Request: Each line that holds the word "render" counts once; report how many lines do so and nothing else.

Entries:
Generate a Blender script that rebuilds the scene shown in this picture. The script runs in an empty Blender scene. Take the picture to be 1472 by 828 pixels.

--

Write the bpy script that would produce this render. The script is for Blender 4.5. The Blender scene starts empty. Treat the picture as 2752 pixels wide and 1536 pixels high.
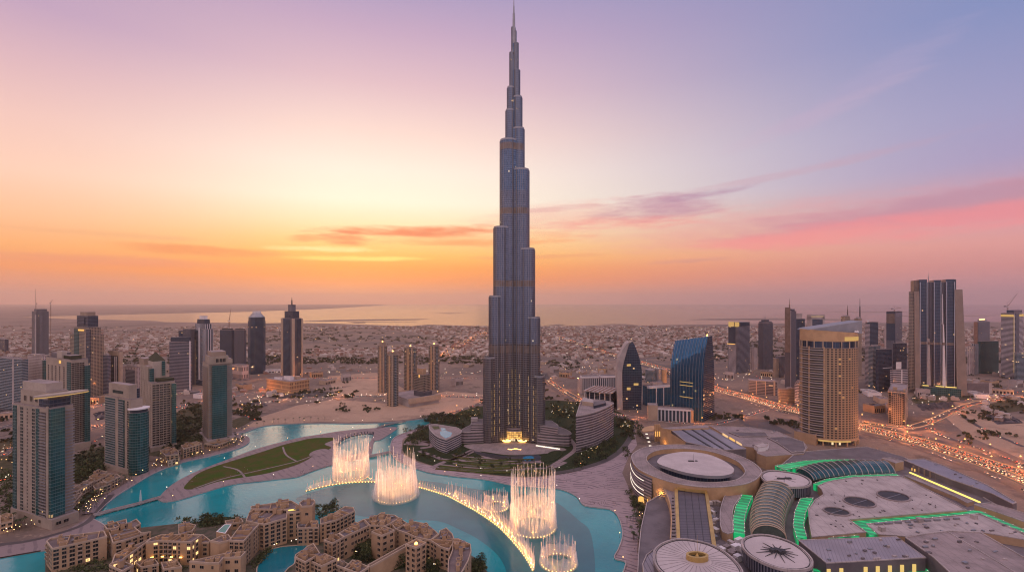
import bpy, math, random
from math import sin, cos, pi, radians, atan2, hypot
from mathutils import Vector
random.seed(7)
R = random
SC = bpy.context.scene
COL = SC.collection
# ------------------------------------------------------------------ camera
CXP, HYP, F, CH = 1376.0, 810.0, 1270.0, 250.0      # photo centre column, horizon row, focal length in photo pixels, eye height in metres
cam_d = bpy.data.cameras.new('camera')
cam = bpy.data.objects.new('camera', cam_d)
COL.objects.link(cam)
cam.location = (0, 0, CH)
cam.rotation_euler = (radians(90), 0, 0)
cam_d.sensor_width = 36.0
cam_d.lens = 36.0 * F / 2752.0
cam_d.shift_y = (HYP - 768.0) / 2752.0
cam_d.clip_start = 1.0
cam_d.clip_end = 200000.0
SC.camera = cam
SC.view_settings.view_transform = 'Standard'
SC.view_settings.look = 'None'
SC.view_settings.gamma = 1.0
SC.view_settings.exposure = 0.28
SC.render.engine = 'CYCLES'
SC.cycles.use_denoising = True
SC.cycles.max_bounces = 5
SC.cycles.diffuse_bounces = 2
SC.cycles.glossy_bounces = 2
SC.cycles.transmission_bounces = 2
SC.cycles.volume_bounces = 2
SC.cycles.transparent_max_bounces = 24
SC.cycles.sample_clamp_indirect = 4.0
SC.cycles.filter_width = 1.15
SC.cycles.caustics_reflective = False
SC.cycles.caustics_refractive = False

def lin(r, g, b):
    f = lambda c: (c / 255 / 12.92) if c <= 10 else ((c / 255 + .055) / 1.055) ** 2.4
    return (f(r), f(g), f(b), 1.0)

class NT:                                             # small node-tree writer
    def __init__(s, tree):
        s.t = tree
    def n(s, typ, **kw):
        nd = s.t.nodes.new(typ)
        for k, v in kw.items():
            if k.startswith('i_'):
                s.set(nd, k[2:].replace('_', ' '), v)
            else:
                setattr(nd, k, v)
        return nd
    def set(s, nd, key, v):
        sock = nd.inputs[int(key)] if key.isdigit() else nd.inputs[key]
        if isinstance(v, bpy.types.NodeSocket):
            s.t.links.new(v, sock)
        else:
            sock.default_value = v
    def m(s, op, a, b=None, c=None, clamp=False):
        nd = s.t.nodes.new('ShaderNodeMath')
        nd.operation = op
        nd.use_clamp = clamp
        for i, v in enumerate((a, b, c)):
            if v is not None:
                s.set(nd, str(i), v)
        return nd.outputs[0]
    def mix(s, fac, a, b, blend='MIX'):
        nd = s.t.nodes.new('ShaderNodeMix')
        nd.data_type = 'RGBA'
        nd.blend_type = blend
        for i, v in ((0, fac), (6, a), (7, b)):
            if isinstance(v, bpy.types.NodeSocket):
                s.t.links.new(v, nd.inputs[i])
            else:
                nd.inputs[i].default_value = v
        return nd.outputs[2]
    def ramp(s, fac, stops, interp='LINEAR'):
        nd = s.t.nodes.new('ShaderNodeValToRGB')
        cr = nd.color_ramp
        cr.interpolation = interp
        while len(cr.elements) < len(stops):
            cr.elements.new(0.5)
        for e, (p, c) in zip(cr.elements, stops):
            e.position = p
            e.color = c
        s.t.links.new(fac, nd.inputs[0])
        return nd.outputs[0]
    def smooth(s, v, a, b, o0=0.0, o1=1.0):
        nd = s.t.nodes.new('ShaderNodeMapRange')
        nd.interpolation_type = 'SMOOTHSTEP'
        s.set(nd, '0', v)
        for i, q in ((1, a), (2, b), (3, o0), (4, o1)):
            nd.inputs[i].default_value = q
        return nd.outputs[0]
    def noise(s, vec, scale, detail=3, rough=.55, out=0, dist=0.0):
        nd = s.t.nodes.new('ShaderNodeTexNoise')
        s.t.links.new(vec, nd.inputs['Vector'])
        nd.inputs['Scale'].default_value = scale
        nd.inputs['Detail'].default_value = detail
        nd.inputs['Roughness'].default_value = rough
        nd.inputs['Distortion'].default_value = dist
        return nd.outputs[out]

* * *

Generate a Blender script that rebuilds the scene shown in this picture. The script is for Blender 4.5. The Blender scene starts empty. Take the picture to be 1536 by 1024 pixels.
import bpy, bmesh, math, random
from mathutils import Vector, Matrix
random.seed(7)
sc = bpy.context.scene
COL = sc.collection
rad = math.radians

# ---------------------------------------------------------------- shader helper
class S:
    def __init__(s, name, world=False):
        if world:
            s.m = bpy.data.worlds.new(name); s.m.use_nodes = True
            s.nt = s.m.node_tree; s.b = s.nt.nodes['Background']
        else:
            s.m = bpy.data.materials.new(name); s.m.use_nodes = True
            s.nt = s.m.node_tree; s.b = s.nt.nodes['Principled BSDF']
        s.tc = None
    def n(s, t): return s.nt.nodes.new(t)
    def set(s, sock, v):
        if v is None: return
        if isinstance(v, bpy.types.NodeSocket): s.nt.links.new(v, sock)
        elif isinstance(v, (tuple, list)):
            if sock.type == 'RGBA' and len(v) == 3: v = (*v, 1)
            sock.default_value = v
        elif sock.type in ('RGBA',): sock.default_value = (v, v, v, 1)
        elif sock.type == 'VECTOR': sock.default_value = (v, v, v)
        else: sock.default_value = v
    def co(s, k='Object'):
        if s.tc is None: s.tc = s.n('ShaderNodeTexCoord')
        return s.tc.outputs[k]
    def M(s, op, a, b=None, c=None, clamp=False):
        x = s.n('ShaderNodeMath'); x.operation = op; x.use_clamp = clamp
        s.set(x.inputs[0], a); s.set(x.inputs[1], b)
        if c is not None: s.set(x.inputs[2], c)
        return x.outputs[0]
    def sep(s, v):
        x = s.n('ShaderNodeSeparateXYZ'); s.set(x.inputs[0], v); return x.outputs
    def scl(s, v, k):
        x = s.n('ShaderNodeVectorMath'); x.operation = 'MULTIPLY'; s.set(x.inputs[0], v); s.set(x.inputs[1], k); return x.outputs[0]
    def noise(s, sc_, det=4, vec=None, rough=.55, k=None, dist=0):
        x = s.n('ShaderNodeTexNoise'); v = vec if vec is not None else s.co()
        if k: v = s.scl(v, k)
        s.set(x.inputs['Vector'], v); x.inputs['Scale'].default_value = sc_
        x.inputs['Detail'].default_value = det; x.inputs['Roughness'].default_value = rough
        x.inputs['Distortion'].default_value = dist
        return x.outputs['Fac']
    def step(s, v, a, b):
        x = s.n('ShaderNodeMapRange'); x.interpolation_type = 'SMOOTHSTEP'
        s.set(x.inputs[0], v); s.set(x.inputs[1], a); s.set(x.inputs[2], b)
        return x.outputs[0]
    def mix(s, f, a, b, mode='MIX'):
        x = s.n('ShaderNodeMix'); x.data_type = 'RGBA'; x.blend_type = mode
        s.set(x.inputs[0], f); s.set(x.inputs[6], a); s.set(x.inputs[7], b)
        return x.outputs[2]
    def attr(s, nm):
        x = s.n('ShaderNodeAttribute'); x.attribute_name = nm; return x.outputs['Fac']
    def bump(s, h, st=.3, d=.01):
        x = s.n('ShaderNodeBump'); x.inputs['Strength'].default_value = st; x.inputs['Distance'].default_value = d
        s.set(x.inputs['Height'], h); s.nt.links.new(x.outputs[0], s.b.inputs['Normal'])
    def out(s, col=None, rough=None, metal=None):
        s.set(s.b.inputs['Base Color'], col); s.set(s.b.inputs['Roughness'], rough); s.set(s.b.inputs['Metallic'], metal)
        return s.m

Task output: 2